Monday, November 16, 2009

Google Settlement Filed

Reprinted with permission of Publishers Weekly

by Jim Milliot -- Publishers Weekly

After two delays, attorneys for the AAP, Authors Guild and Google filed an amended settlement agreement late Friday night with Judge Denny Chin in an effort to end litigation brought by the publishers and authors against Google over its library scanning program. As expected by many, the biggest change in the agreement deals with international works. The agreement is now limited to books that were either registered with the U.S. Copyright Office or published in the U.K., Australia or Canada.
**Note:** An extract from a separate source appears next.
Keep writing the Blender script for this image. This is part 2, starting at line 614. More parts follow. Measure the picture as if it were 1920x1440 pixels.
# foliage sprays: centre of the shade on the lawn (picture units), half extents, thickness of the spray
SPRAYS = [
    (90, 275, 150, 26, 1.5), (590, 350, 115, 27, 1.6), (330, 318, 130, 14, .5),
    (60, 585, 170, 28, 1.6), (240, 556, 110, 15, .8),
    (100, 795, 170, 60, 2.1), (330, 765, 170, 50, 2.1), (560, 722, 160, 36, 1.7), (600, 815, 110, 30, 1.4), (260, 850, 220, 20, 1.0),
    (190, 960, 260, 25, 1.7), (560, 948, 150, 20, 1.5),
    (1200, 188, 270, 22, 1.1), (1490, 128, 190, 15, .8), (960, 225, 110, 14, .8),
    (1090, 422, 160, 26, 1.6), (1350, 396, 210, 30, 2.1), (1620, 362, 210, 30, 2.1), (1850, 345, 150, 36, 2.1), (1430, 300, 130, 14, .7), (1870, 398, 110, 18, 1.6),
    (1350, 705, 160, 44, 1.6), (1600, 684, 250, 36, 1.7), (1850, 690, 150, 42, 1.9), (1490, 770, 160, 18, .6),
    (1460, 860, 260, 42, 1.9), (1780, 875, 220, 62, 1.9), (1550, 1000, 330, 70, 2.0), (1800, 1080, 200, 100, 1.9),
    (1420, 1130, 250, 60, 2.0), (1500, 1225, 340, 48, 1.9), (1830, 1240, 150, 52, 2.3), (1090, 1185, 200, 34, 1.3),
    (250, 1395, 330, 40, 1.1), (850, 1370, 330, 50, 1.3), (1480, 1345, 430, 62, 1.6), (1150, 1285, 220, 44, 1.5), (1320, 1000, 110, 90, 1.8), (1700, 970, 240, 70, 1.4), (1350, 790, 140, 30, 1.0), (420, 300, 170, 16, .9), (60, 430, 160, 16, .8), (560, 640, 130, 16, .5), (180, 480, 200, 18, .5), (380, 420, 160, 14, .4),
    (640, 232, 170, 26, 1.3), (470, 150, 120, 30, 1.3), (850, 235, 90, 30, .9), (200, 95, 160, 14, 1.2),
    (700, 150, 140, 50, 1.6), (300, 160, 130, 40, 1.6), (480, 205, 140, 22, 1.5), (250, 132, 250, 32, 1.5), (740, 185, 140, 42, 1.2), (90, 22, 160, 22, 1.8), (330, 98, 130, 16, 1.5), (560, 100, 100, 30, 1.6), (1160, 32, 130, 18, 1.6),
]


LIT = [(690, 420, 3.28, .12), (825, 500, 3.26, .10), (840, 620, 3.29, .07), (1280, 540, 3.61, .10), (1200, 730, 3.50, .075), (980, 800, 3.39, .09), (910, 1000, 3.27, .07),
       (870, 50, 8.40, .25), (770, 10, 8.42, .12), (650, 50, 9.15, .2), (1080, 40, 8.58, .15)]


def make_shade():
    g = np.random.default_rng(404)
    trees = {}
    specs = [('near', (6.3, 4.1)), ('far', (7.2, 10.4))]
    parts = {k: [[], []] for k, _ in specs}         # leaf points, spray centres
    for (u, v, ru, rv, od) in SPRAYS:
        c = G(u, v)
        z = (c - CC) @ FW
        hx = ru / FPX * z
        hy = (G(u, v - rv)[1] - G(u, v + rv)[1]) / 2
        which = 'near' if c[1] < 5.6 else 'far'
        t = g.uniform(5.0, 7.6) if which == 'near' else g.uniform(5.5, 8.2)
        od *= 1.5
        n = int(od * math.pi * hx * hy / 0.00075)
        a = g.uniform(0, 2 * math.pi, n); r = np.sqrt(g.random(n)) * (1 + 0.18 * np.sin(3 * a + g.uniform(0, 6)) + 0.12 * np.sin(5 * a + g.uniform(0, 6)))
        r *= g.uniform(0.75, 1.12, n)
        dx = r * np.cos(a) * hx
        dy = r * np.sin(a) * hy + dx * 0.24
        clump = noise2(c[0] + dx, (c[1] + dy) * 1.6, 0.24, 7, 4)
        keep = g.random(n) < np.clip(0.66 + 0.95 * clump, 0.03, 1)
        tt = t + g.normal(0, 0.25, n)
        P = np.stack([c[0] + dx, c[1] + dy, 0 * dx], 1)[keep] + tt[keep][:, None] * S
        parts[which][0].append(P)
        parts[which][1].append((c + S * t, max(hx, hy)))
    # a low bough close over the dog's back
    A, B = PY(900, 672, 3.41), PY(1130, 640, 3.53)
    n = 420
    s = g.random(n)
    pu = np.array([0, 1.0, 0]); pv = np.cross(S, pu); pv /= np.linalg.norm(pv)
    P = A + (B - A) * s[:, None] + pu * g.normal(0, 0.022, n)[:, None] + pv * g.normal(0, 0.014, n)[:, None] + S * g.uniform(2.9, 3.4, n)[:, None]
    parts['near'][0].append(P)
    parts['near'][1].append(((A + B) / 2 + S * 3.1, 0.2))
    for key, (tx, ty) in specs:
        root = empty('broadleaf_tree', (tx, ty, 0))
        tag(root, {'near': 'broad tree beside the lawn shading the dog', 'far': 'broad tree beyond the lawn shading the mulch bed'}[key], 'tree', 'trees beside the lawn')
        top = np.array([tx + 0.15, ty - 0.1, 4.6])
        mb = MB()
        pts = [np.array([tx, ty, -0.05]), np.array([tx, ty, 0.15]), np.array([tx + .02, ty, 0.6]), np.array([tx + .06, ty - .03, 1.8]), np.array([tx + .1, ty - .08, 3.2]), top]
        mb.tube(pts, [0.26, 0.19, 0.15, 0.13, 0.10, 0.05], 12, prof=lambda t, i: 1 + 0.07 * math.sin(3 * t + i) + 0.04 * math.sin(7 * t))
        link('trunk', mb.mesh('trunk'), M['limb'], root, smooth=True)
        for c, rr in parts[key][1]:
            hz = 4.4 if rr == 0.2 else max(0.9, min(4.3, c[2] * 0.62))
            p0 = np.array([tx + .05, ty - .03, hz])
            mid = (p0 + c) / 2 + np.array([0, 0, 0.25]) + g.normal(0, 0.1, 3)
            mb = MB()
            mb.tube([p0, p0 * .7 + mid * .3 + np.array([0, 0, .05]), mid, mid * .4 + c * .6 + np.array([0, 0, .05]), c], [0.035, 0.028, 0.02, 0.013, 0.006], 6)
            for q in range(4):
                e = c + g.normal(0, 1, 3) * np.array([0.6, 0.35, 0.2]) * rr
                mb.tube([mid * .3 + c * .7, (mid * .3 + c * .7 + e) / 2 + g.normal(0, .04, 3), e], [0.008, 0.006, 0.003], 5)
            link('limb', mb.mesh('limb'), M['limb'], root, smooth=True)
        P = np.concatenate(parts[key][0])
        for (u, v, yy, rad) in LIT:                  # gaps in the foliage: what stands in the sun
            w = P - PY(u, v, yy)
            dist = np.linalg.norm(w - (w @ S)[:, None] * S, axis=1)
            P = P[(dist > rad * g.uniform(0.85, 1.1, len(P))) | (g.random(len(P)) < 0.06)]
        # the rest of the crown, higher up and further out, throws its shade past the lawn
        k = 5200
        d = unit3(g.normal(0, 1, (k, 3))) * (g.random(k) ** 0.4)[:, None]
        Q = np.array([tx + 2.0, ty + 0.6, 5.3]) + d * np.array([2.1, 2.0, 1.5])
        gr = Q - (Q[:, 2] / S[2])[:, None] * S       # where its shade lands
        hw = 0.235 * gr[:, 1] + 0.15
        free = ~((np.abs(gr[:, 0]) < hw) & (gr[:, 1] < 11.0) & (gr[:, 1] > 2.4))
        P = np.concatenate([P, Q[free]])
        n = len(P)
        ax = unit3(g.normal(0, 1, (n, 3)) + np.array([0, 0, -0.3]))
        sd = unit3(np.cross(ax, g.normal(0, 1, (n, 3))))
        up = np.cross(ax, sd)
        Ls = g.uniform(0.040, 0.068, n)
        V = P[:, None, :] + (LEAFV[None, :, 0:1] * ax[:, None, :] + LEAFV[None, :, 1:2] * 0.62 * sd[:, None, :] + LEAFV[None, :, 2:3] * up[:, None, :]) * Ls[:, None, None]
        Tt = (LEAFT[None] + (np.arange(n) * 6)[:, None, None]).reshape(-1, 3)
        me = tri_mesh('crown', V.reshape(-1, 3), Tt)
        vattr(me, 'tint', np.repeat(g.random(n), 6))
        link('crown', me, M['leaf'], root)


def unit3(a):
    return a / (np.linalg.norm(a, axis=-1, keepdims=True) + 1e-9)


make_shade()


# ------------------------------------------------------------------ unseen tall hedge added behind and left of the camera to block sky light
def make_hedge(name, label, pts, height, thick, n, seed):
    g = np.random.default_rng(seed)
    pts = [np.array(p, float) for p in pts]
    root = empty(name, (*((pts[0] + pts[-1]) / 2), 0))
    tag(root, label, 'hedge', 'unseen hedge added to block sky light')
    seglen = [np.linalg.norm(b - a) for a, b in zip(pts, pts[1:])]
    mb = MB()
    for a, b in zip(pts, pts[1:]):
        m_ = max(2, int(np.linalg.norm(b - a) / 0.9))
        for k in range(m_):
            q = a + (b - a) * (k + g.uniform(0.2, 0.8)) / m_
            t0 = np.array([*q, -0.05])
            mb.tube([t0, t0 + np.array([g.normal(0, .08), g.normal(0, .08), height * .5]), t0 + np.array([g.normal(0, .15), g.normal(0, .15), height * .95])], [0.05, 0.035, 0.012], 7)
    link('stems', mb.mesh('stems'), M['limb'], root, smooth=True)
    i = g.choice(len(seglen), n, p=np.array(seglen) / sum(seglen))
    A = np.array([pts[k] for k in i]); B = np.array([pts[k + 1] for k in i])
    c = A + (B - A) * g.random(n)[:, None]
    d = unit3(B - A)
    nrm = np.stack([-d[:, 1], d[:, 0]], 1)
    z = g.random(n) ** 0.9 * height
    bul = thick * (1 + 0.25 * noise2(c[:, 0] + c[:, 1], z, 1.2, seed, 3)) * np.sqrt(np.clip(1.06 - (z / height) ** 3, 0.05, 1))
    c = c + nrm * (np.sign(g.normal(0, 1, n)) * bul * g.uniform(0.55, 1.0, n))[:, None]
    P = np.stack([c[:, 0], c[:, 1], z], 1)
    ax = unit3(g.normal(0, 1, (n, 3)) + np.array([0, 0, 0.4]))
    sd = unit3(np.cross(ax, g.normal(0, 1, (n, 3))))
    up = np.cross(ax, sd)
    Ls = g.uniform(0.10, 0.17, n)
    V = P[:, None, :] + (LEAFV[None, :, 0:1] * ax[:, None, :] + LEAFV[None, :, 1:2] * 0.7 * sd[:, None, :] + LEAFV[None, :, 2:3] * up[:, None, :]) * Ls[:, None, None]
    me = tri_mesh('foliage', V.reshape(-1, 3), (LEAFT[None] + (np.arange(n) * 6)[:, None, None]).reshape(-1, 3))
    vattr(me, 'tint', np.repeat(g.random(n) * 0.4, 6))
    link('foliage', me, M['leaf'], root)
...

The parties said that after feedback from foreign rightsholders they decided to narrow the class to include only countries "which share a common legal heritage and similar book industry practices" with the U.S.


In a change pertaining to unclaimed works, the revised agreement still calls for the Book Rights Registry to search for rightsholders and hold revenue for five years. A portion of the revenue generated by unclaimed works may now also be used to locate rightsholders and will not become part of the BRR's general operating fund.

The amended agreement makes some changes to the access models to the database of scanned works. While keeping the primary access models the same, future access models have been limited to print-on-demand, file download and subscription. The BRR will also be able to increase the number of terminals at a public library building. Google will also continue to allow other retailers to sell online access to the books covered in the settlement, a revision it announced in September. The overall financial terms of the agreement have not been changed with rightsholders receiving 63% of revenue generated from their works and Google 37%.

In a joint statement, the parties said that after reviewing submissions filed with the Court, including those from the Justice Department, changes made to the settlement "were developed to address many of these concerns, while preserving the core benefits of the agreement."


The new filing came after the original fairness hearing before Judge Chin set for October 7 was pushed back at the request of the AAP and Authors Guild as opposition to the deal, first announced last fall, mounted. Judge Chin had given the parties until November 9 to file an revised agreement, but granted another extension until midnight November 13.


Judge Chin is expected to soon issue a timeline that will include a notice period and an objection hearing, with the Final Fairness hearing expected to be held in early 2010.